4. Het hof is van oordeel dat in de aard van de vorderingen, zoals deze in hoger beroep nog voorliggen, het spoedeisend karakter van de zaak is gelegen. Dat is niet anders nu de procedure in hoger beroep als gevolg van het incident omtrent de schorsing van het geding vertraging heeft opgelopen. De oorzaak van die vertraging is immers aan de zijde van ABN AMRO ontstaan.
5. Het hof leest in de grief en in de daarop gegeven toelichting geen andere relevante stellingen of verweren dan die welke reeds in eerste aanleg zijn aangevoerd en door de kantonrechter gemotiveerd zijn verworpen. Het hof onderschrijft die motivering ten volle en maakt die tot de zijne.
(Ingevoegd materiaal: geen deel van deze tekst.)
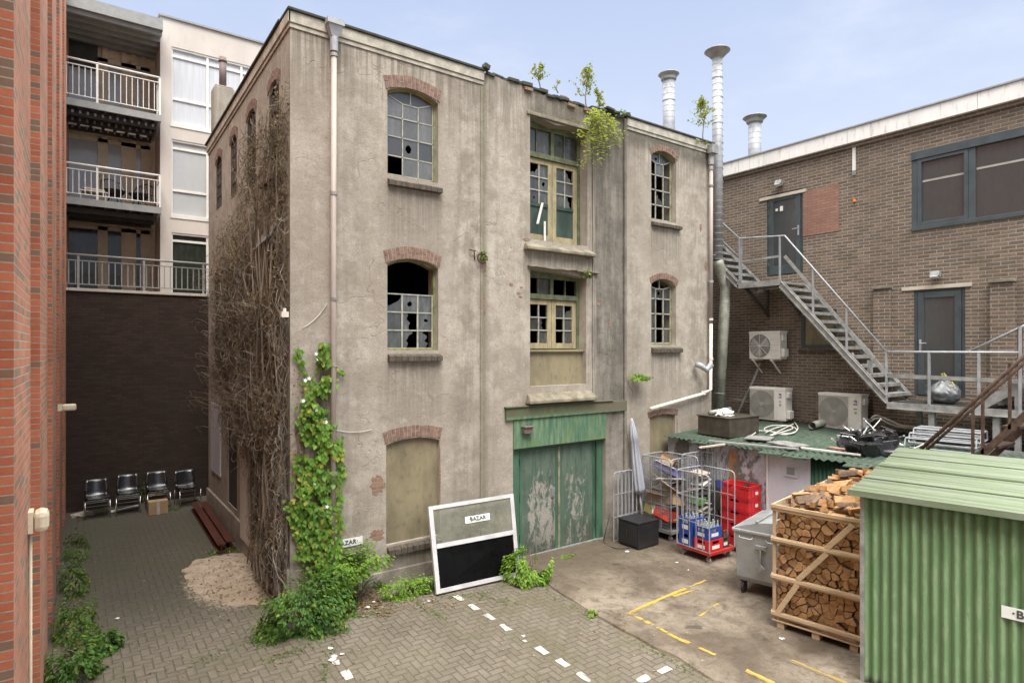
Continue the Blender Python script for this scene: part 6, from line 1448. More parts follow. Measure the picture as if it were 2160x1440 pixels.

Ter toelichting voegt het hof daaraan toe dat [appellante] weliswaar nog heeft betoogd dat partijen bij de mantelovereenkomst anderen zijn dan die bij de onderhuurovereenkomst, in die zin de in de eerstgenoemde overeenkomst
Quality Holding partij is en in de onderhuurovereenkomst Quality Beheer, maar [appellante] verliest daarbij uit het oog dat haar rechtsvoorgangster door het medeondertekenen van de onderhuurovereenkomst van haar instemming met de gekozen constructie - het einde van de mantelovereenkomst betekent tevens het einde van de onderhuurovereenkomst, en omgekeerd - heeft doen blijken. [appellante] kan daarop achteraf niet eenzijdig terugkomen. Dat, zoals [appellante] heeft aangevoerd, de in de considerans van de onderhuurover-eenkomst vastgelegde bepaling sub e. ook tot doel had om, nadat door beëindiging van de mantelovereenkomst de onderhuurovereenkomst zonder opzegging eindigde, een rechtstreekse huurovereenkomst tot stand te brengen tussen de hoofdverhuurder en ABN AMRO, ziet het hof niet in. ABN AMRO heeft immers vooralsnog voldoende aannemelijk gemaakt dat zij slechts in het gehuurde geïnteresseerd was voor de duur van het mantelcontract.
6. De grief faalt.
Slotsom
7. [appellante] zal niet-ontvankelijk worden verklaard in het hoger beroep van het kortgedingvonnis van 23 december 2009 voor zover dat vonnis ziet op afwijzing van de subsidiaire vordering van [appellante].
Voor het overige zal het vonnis worden bekrachtigd.
[appellante] zal als de in het ongelijk te stellen partij worden veroordeeld in de kosten in het hoger beroep in de hoofdzaak (1 procespunt, tarief II).
De kosten van het incident zullen worden gecompenseerd in die zin dat partijen ieder met de eigen kosten daarvan belast blijven.
De beslissing
Het gerechtshof:
verklaart [appellante] niet-ontvankelijk in het hoger beroep van het kortgeding-vonnis van 23 december 2009 voor zover dat vonnis ziet op afwijzing van de subsidiaire vordering van [appellante];
bekrachtigt het kortgedingvonnis van 23 december 2009 voor het overige;
veroordeelt [appellante] in de kosten van het hoger beroep in de hoofdzaak en begroot die tot op heden aan de zijde van ABN AMRO op € 263,-- aan verschotten en op € 894,-- aan geliquideerd salaris voor de advocaat;
verklaart dit arrest voor wat betreft de proceskostenveroordeling uitvoerbaar bij voorraad;
verstaat dat de kosten van het incident worden gecompenseerd in die zin dat daarvan partijen ieder de eigen kosten dragen.
Aldus gewezen door mrs. K.E. Mollema, voorzitter, M.E.L. Fikkers en M.C.D. Boon-Niks, en uitgesproken door de rolraadsheer ter openbare terechtzitting van dit hof van dinsdag 19 april 2011 in bijzijn van de griffier.